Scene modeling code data

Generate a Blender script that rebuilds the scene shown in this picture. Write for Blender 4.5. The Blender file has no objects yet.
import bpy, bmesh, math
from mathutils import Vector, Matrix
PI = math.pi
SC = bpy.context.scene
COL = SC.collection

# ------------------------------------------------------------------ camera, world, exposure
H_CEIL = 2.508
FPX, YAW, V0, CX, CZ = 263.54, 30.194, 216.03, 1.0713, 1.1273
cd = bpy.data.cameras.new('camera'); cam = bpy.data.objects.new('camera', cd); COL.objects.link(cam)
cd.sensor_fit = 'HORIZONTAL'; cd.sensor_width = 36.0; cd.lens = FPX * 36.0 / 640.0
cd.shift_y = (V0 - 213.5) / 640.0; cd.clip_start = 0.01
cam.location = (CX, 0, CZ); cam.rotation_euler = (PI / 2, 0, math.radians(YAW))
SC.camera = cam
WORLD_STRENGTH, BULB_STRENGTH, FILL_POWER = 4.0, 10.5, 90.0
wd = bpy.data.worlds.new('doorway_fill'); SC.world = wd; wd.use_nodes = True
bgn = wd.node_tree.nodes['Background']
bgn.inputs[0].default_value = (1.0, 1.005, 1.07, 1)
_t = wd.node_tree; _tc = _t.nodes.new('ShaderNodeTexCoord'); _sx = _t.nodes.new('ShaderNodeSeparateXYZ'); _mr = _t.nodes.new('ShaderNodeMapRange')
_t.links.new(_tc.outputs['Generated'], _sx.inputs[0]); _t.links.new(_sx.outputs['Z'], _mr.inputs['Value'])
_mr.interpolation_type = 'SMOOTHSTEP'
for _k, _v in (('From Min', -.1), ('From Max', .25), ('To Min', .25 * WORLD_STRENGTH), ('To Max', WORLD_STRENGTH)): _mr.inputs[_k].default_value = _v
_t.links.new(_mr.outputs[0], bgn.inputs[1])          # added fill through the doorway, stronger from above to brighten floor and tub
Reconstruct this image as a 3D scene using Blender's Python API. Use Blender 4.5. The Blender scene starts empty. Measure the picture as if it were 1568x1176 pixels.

Given problem: Beginning at the top of the data, please return every line until and including the line containing "COL = SC.collection", copied exactly, and nothing past it.

Solution below:
Generate a Blender script that rebuilds the scene shown in this picture. Write for Blender 4.5. The Blender file has no objects yet.
import bpy, bmesh, math
from mathutils import Vector, Matrix
PI = math.pi
SC = bpy.context.scene
COL = SC.collection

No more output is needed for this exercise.